= WRITTEN TASK =
Report all lines holding "this".

----

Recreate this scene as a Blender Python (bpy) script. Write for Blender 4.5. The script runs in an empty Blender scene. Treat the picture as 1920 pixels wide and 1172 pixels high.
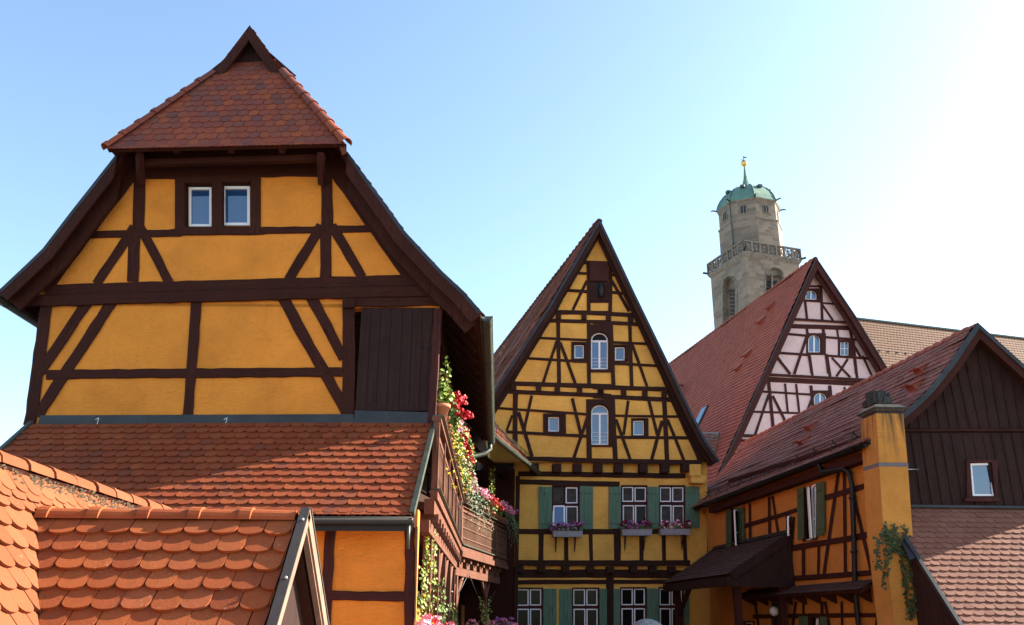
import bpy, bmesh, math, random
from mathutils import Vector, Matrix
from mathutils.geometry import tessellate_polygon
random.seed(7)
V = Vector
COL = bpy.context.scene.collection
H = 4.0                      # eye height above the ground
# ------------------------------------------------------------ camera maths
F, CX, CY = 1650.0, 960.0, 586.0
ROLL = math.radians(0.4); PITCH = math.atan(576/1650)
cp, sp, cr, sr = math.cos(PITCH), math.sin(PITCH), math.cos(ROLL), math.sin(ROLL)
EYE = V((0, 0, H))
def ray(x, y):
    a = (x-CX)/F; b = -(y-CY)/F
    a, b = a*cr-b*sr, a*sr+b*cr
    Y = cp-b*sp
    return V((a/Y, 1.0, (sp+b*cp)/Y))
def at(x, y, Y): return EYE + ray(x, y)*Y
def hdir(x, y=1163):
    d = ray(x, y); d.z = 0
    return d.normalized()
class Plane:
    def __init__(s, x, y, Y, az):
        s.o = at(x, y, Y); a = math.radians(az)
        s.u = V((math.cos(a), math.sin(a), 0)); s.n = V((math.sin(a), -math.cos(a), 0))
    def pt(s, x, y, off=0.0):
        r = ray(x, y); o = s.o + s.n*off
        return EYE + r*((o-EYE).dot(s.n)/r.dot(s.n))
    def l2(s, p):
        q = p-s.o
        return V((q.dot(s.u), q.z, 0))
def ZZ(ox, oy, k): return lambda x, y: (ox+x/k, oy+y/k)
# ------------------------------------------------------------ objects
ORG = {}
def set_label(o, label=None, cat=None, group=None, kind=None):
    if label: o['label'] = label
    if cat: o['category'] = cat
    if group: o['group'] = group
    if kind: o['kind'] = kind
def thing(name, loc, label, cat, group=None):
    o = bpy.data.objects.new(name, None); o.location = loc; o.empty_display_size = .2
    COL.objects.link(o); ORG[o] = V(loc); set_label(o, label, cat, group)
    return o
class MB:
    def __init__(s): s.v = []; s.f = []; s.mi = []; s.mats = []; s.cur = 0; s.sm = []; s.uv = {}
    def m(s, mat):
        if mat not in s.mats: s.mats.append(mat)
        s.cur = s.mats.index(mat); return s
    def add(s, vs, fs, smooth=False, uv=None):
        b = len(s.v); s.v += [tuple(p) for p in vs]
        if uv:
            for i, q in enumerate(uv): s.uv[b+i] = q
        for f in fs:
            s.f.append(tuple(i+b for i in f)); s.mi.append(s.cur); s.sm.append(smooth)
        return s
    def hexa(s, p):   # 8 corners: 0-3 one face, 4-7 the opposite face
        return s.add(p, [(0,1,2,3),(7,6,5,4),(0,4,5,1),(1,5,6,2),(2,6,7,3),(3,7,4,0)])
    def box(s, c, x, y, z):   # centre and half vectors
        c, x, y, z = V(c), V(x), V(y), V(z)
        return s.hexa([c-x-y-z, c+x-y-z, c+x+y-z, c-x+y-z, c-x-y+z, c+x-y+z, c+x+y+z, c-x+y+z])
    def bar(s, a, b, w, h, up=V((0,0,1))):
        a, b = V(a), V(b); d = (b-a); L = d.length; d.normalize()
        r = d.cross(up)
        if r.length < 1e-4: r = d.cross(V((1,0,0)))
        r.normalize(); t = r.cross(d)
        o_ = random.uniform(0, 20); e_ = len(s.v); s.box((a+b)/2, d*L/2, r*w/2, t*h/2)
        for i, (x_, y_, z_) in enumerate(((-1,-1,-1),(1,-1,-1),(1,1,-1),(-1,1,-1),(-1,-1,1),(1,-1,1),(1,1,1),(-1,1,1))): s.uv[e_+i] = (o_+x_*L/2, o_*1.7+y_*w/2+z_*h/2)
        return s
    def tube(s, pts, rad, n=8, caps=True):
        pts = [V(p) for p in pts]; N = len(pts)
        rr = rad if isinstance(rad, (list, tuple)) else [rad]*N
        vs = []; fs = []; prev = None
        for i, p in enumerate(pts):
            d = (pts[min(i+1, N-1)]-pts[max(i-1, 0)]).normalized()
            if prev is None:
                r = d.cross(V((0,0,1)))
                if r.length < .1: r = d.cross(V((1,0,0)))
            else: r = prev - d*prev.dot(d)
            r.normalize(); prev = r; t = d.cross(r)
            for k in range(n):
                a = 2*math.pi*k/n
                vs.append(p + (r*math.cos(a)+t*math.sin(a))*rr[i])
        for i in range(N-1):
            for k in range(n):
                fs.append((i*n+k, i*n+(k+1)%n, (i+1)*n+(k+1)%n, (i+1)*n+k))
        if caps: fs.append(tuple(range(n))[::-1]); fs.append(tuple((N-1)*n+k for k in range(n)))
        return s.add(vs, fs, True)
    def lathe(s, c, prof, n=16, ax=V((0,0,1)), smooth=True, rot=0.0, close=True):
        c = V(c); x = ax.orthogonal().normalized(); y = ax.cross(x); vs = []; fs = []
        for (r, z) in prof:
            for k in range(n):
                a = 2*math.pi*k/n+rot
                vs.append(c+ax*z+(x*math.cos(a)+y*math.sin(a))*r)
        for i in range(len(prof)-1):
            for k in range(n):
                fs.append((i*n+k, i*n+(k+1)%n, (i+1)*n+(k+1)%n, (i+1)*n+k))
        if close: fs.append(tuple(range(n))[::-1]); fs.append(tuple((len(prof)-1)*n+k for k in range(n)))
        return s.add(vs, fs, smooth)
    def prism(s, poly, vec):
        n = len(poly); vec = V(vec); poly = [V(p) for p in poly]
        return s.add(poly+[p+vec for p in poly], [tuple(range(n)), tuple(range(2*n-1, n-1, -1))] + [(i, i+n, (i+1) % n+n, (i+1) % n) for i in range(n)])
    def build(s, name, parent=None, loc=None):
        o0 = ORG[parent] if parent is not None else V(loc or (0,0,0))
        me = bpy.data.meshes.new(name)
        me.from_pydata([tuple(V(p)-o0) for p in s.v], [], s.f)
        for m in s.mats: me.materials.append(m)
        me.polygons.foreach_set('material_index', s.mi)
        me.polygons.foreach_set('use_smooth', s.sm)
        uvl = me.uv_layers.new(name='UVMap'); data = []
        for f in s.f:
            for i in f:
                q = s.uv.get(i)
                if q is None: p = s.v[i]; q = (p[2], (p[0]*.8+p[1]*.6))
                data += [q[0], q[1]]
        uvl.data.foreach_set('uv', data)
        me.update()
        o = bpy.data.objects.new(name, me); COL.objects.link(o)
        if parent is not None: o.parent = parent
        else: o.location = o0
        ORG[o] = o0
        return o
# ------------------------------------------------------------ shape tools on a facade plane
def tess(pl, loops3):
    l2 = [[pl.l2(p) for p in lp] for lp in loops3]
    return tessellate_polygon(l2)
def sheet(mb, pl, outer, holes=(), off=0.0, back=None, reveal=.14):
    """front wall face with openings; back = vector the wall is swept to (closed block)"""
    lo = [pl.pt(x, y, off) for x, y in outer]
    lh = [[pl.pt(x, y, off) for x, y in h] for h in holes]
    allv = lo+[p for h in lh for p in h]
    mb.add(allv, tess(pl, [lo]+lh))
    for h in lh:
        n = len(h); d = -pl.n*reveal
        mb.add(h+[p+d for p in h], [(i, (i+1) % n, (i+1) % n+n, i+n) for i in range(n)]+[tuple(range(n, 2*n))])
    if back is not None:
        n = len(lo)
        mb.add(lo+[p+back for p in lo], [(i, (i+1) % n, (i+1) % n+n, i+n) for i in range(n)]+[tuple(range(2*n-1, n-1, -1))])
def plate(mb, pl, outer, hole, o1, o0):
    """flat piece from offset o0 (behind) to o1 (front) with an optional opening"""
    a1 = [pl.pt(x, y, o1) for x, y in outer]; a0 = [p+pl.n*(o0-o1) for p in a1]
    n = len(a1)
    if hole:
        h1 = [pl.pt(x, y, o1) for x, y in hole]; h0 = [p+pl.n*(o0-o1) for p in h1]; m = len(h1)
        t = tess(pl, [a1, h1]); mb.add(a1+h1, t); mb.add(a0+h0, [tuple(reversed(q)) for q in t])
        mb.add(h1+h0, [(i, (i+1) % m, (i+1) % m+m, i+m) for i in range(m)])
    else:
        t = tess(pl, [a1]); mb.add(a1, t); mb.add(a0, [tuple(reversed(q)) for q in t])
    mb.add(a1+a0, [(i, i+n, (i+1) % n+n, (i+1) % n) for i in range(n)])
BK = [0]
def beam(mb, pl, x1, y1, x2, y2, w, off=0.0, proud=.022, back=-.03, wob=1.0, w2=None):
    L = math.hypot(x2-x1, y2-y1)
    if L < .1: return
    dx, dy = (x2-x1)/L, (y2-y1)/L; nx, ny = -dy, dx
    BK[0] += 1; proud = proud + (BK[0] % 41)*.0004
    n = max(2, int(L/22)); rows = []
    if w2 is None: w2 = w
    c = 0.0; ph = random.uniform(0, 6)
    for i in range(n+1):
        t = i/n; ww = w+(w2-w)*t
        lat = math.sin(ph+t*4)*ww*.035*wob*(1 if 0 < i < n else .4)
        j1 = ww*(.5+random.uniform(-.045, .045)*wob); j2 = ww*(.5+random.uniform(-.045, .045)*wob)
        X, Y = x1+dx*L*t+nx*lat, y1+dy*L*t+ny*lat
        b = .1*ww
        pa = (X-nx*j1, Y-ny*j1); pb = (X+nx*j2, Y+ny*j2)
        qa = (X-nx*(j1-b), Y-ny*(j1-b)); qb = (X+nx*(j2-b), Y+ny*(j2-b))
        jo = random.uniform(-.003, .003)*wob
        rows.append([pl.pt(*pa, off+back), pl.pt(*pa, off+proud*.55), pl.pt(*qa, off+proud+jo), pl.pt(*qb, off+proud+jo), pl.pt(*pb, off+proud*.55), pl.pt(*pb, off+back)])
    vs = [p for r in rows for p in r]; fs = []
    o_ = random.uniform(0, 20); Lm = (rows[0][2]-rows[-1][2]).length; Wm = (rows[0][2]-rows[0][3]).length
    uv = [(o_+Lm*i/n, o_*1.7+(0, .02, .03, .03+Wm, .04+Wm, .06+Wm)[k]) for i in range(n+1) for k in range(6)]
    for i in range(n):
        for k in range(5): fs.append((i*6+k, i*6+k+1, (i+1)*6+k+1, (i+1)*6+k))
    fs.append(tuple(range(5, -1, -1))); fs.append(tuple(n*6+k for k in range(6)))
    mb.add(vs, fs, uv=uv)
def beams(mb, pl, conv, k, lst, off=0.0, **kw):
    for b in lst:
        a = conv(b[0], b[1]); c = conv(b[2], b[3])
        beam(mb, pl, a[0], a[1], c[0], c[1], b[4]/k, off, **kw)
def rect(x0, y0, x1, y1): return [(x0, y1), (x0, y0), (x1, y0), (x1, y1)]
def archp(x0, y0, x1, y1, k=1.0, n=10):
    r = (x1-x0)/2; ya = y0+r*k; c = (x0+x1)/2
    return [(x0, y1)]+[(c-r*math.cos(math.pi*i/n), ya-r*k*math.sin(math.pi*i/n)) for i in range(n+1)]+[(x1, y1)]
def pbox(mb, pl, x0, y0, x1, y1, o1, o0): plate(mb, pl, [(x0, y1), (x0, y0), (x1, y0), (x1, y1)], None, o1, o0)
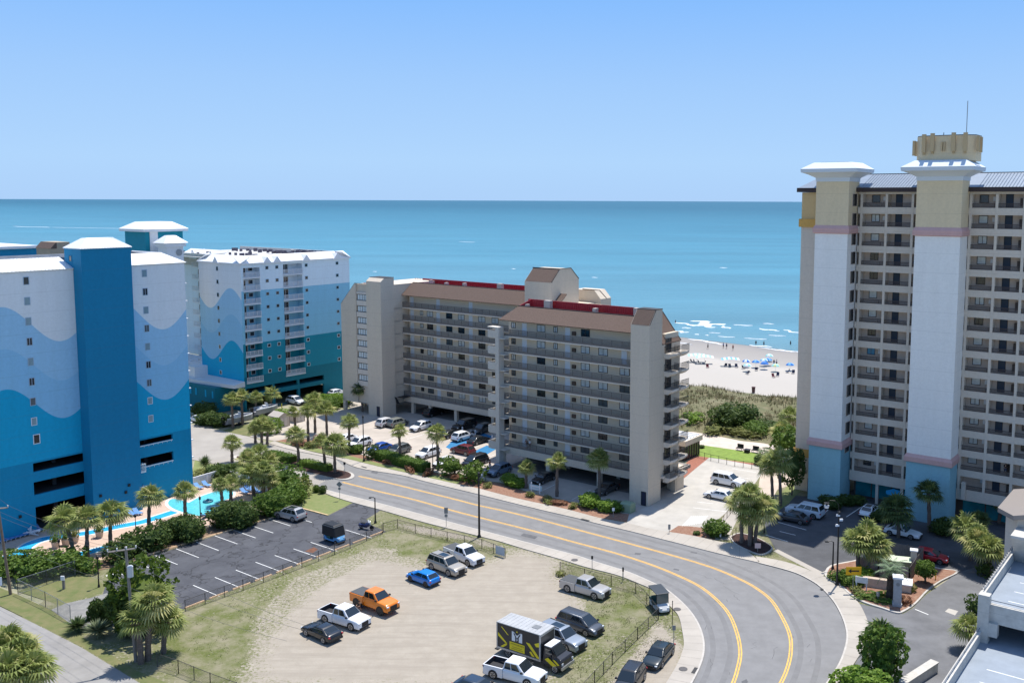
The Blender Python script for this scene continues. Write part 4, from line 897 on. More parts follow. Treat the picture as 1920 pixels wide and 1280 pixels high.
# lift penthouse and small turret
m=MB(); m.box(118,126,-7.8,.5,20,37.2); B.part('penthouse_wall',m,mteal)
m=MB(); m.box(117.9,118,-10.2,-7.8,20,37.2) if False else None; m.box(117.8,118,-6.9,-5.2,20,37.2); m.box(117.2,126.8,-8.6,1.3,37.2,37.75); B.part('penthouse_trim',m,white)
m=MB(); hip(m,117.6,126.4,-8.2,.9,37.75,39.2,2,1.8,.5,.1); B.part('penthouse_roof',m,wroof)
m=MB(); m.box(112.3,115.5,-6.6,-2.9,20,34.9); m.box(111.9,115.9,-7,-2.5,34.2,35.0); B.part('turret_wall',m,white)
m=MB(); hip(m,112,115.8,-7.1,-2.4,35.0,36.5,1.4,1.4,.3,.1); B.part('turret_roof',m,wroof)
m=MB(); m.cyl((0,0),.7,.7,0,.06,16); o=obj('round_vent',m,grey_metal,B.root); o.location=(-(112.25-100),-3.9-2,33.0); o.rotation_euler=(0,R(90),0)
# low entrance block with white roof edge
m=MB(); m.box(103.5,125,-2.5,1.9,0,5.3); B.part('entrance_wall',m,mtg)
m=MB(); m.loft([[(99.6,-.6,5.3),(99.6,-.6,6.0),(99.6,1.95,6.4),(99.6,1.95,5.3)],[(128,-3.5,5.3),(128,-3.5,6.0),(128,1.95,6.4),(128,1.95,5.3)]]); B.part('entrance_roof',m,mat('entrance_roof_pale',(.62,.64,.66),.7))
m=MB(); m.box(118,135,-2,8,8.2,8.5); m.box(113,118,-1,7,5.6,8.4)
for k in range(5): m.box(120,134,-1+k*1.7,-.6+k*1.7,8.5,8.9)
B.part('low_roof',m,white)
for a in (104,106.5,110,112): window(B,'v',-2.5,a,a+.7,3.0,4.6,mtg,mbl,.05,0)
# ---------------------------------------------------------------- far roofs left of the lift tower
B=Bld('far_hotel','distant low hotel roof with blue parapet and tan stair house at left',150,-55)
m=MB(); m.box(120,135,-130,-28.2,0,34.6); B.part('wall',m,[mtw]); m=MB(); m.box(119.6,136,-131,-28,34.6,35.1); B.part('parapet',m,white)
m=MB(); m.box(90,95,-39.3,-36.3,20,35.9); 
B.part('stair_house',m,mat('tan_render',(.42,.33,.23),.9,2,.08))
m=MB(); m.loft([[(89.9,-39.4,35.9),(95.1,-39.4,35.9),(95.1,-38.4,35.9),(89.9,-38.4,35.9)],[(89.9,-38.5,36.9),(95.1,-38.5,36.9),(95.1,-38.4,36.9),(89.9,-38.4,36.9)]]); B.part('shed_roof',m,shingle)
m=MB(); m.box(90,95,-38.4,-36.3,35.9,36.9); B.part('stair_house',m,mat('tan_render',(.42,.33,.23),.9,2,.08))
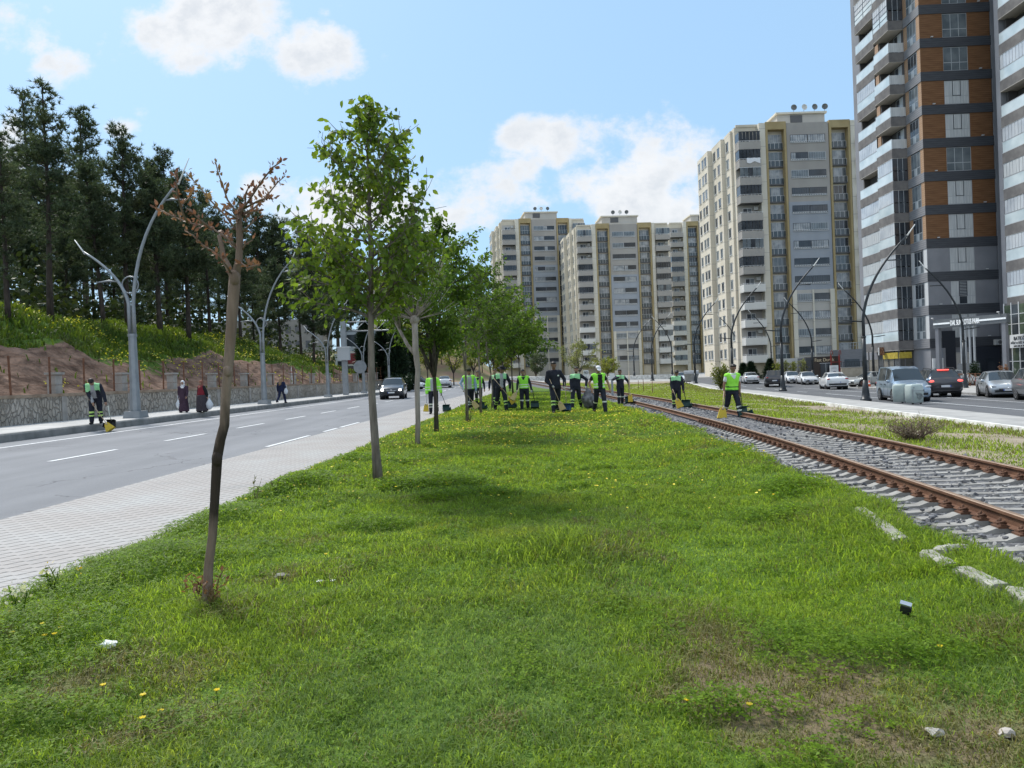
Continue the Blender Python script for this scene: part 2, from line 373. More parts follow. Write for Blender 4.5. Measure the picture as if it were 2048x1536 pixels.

----

= WORKED SOLUTION =
Recreate this scene as a Blender Python (bpy) script. Write for Blender 4.5. The script runs in an empty Blender scene. Treat the picture as 1920 pixels wide and 1172 pixels high.
The Blender Python script for this scene continues. Write part 4, from line 897 on. More parts follow. Treat the picture as 1920 pixels wide and 1280 pixels high.
Continue the Blender Python script for this scene: part 2, from line 373. More parts follow. Write for Blender 4.5. Measure the picture as if it were 2048x1536 pixels.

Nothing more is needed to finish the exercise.